Federico Valverde joined Real Madrid as an 18-year-old, moved into the senior team under Zinedine Zidane and has become entrenched as a starter under Carlo Ancelotti. (Photo by Angel Martinez/Getty Images)

Ancelotti bet on Valverde pays off

Santiago Bernabeu celebrated Karim Benzema’s Ballon d’Or triumph before kick-off and found an unlikely goal-scoring hero by the time the referee blew his whistle to end the game on Saturday night.

The LaLiga giants were highly dependent on Benzema last season, as such the failure to lure either Kylian Mbappe or Erling Haaland this summer worried many fans that reliance on an aging forward for the second straight campaign – in addition to Barcelona’s acquisition of Robert Lewandowski – might hurt Los Blancos‘ title charge.

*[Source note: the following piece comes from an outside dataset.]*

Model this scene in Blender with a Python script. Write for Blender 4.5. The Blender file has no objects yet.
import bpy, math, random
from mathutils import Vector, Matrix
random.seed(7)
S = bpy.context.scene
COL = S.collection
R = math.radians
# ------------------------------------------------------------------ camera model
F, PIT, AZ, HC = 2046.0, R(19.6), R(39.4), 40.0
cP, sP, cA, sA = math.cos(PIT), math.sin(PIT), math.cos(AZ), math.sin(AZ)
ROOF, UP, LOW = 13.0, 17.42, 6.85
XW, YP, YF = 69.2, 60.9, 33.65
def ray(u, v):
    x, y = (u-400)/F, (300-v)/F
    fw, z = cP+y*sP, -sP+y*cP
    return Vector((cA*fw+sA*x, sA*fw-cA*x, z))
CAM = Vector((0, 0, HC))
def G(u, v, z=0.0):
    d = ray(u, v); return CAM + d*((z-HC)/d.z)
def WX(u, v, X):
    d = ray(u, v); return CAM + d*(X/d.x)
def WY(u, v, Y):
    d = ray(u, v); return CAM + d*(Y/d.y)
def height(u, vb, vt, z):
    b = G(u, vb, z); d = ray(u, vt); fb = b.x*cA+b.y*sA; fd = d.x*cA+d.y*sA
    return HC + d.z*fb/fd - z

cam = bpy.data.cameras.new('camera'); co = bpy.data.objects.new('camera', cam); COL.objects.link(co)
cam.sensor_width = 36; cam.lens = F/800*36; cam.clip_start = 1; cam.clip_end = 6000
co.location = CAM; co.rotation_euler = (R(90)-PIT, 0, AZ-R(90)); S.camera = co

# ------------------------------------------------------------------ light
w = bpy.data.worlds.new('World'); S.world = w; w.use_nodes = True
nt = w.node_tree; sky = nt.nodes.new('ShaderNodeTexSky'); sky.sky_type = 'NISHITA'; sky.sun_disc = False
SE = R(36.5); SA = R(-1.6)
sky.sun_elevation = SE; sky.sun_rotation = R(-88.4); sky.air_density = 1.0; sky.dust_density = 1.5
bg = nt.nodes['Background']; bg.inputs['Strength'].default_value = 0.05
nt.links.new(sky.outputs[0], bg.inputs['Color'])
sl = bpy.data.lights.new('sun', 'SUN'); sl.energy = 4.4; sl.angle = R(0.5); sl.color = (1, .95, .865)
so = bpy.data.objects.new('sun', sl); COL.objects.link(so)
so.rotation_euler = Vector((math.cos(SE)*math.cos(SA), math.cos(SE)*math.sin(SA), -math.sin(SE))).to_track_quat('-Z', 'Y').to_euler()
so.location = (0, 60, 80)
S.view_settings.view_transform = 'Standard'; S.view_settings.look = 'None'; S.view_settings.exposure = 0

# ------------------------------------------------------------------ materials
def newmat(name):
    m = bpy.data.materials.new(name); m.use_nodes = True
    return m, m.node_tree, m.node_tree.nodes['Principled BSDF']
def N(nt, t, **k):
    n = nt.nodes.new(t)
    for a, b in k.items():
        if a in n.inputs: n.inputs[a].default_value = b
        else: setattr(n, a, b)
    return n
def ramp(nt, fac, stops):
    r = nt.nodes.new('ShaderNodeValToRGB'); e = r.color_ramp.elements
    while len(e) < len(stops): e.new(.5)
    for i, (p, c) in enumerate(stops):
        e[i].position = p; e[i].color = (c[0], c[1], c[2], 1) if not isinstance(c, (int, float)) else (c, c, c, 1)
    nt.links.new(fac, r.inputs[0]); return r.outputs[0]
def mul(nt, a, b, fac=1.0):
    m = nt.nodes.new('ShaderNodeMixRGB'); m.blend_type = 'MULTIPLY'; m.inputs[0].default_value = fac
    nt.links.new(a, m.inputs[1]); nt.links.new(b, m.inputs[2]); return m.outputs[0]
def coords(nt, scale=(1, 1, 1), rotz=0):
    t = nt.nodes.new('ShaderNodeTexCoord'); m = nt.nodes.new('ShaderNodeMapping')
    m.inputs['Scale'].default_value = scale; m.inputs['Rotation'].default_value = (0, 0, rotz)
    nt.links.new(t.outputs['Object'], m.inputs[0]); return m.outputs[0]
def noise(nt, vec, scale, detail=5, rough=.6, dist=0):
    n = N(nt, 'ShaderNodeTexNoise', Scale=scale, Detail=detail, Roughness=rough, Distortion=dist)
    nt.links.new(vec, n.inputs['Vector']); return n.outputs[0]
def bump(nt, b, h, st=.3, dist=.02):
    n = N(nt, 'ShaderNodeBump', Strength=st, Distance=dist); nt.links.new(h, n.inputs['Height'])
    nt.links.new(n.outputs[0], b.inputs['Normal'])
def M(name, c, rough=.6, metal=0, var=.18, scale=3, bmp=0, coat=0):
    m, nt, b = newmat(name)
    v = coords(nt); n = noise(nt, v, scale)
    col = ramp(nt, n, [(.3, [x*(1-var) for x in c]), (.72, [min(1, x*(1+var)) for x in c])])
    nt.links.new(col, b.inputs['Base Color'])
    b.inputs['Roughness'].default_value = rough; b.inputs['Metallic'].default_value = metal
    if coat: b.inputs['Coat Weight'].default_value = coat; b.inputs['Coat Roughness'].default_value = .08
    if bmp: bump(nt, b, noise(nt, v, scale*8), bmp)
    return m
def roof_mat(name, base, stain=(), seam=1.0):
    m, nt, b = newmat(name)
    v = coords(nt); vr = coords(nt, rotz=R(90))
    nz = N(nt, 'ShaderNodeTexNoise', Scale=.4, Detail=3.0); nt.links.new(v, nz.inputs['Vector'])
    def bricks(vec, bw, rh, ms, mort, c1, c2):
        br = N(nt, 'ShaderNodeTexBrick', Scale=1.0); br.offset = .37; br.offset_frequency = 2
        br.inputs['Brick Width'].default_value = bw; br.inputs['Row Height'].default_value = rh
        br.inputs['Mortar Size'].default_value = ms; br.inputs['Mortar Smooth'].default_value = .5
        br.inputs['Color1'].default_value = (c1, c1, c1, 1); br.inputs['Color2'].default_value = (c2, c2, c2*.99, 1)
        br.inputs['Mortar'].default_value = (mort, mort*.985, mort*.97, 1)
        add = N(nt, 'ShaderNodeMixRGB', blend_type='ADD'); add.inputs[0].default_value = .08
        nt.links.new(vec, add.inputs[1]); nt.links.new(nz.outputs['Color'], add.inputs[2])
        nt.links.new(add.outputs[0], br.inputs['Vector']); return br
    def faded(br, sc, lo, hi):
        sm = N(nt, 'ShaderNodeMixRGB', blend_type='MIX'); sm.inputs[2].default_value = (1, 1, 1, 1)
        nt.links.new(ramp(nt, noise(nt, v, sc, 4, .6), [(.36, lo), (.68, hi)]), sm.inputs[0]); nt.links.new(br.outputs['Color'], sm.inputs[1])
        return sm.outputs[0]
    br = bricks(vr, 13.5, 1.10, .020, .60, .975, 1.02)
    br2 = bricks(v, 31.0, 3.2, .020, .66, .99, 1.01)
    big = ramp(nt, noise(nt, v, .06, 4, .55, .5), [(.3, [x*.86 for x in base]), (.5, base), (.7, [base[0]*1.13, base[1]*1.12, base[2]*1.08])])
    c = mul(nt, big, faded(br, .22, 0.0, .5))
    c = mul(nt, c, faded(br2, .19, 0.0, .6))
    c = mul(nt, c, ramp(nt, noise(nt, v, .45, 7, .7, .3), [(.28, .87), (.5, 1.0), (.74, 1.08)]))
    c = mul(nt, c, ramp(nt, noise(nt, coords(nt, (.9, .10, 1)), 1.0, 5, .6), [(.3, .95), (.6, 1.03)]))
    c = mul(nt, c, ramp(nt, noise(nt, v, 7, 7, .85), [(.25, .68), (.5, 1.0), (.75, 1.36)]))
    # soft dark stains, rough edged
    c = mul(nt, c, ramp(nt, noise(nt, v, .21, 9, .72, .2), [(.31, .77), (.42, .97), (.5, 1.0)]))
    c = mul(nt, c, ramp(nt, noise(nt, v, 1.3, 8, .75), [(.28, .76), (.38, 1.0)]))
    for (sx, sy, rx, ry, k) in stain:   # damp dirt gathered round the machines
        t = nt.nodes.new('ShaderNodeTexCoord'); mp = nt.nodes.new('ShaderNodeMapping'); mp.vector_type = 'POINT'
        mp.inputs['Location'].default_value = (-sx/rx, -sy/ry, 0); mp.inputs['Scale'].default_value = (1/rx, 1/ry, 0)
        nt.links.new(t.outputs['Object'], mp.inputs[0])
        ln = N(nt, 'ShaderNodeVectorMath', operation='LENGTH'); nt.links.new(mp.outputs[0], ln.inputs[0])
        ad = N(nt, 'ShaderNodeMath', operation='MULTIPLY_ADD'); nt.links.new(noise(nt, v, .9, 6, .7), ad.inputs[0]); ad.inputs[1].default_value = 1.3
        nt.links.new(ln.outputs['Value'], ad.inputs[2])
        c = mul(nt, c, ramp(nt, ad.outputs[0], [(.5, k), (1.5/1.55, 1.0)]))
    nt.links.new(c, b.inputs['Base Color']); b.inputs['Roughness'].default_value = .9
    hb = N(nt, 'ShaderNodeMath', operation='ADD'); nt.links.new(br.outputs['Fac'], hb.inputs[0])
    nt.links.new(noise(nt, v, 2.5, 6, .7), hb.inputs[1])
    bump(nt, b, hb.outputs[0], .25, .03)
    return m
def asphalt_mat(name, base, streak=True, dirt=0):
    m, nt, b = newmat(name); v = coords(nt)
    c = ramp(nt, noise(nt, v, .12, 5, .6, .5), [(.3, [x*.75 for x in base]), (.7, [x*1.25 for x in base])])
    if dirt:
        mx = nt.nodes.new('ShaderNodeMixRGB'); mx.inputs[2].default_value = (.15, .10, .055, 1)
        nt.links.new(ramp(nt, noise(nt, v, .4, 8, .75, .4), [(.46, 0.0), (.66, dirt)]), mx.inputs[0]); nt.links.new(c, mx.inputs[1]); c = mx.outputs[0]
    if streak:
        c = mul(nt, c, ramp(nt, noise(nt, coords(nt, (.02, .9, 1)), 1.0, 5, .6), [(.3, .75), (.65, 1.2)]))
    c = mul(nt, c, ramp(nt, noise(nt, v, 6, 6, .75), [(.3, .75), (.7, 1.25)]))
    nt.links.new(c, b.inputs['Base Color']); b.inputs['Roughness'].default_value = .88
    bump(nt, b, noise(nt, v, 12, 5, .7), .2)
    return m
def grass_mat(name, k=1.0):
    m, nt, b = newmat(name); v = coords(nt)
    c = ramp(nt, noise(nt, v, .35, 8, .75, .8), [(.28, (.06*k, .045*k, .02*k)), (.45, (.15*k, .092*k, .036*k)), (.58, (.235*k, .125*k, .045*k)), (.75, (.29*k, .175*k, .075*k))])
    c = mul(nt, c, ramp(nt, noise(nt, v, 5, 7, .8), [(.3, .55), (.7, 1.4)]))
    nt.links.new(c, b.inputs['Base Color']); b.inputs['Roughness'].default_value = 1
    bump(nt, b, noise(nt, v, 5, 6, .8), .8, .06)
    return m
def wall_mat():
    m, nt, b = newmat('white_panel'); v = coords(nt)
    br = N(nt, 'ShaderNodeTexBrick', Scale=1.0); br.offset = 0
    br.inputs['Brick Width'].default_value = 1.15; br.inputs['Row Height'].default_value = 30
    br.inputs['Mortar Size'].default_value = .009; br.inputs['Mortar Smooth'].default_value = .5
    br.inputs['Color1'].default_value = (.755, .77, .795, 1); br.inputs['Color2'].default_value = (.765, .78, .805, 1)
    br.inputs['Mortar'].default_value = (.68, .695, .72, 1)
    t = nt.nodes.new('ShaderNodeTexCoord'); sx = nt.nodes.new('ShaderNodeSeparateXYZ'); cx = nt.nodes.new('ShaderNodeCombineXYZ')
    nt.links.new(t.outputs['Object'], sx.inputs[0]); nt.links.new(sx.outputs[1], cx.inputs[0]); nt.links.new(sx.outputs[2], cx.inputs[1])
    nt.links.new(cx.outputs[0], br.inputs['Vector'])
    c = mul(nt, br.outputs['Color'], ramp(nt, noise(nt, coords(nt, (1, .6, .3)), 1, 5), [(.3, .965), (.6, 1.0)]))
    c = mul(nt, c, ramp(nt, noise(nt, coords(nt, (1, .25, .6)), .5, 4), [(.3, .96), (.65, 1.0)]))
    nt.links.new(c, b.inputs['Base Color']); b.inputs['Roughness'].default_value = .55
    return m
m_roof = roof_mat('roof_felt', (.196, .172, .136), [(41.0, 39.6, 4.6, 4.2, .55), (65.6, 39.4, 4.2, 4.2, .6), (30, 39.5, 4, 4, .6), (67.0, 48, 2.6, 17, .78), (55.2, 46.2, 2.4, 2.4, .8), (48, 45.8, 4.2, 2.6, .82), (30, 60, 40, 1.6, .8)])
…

The Frenchman has had an injury-disrupted start to the season, Lewandowski is firing on all cylinders, but Real are on top of the table thanks to yet another masterstroke from Carlo Ancelotti.

The veteran manager bet on the goal-scoring prowess of Fede Valverde, who at one point appeared to lose the midfield battle to new arrivals Eduardo Camavinga and Aurélien Tchouaméni.

“I have told Fede Valverde that if he didn’t score at least 10 goals this season … I will tear up my coaching license and leave,” he said in September (via Fabrizio Romano).

Ancelotti, who has managed four different players in their Ballon d’Or winning seasons, certainly knows a thing or two about getting the best out of goal-scorers, and so far he is being proven right by Valverde.

The Uruguayan scored yet another goal in Real’s win 3-1 over Sevilla and became the side’s top scorer in LaLiga. The 25-yard screamer marked the third consecutive game in which he scored, and his impact in Ancelotti’s system isn’t just limited to scaring the opposition goalkeepers.

Valverde has been a key player in all phases of play, slotting in as right-back, midfielder, and right-winger depending on the game state.

Real set up in a 4-3-3 formation in possession, with the 24-year-old acting as a pacy outlet on the right flank. His passing ability from wide has always been impressive, but this season he has become a very serious attacking threat by adding goals to his game.

In their 4-4-2 out-of-possession shape, Valverde drops into the middle of the park to prevent central midfield overloads and regularly leads the press when Real defend in a high block.

Further, he often stays narrow to become a second No. 10 alongside Luka Modric, recovers or receives the ball, and uses his physicality and dribbling abilities to push his side higher up the field in transition.

The dynamic midfielder was involved in the build-up of Real’s second goal (counter) on Saturday. Against Mallorca in September, he received a pass from Dani Ceballos inside his own half, drove forward, and found the top corner from outside the box to open the scoring.

Valverde’s insane defensive work rate really comes into play when Real defend deep. He occupies the right-back spot in a 4-5-1 shape to create numerical superiority and cover the advancing full-back (Balde during El Clásico).

The Penarol prodigy’s tactical versatility, accompanied by his newfound confidence in front of the goal has made him as important a player as Benzema, and if he continues to develop at this pace, another Ballon d’Or might soon be presented in the Spanish capital.